Competing in the global economy: Leading through productivity

Date: 21st-24th September 2008

Tracks:

  • Productivity Drivers
  • Sustainable Enterprises
  • Global Human Resource Migration
  • Best Practices

This Congress was organised in partnership with ProductivitySA, the National Productivity Centre of South Africa.

The Sun City Declaration

We the members of the global productivity community who have gathered in Sun City, South Africa from 22-24 September under the shade of the giant Baobab tree, have been inspired and informed by three days of deliberation on the Congress Theme of “Competing in the Global Economy: Leading Through Productivity.” We have been energized by the vitality and joy we have experienced through our glimpses of South African culture. Our deliberations regarding the path to competitive success ranged from identifying key Productivity Drivers to building Sustainable Enterprises to the pros and cons of Global Human Resource Migration to learning the Best Practices of leading enterprises. Like the culture of South Africa, the dialogue has been fuelled by the richness of our differences and has generated sparks of innovation and inspiration. As a result, we, the members of the global productivity community declare that:

We affirm that sustained productivity improvement is the path to competitive success and poverty elimination and that in order to address our challenges We must abandon incremental thinking and set our sights on creating breakthrough levels of productivity improvement.

We acknowledge the shifting paradigms of productivity and the need to pursue simultaneously the three productivities of economic, environmental and social wealth. At all levels, sustained productivity improvement must be built on a foundation of effective governance.

The people of Africa will take charge of their own productivity destiny through their own innovation and ingenuity assisted by partnerships, technology transfer, and peer-to-peer networking relationships with the more developed world that are grounded in mutual respect and trust. Strategic partnerships on the African Productivity Agenda should be strengthened and developed with key organizations including the World Confederation of Productivity Science and the Asian Productivity Organization.

The principles of environmentally and economically sustainable productivity and competitiveness are particularly suited to alleviating poverty in African communities and enabling the economic self-actualization of African individuals, enterprises, organizations, nations and regions.

The African Union Commission (AUC) is to develop and sustain the African Productivity Movement in partnership with the Pan-African Productivity Association (PAPA) and the World Confederation of Productivity Science (WCPS) with a view toward raising the awareness/mindset/culture change and creating breakthrough levels of improvement in African productivity and competitiveness.
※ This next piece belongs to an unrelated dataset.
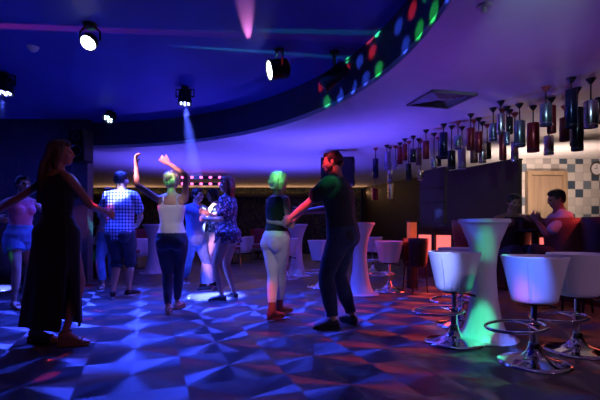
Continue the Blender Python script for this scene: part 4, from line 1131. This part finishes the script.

The AU, regional economic communities (REC) and African governments should ensure that their policies support the mainstreaming of productivity in all economic sectors.

Africa will close the ICT gap between itself and the North in order to make its firms and nations more competitive.

Africa will create a greater focus on improving the productivity of manufacturing, tourism and the agricultural sectors and will recognize the necessity of dialogue and collaboration among management, labour, government and education to achieve these results.

The AU should appoint PAPA as its official representative, in association with African national productivity organizations, for driving the African Productivity Movement to achieve the African Economic Renaissance and Millennium Development Goals.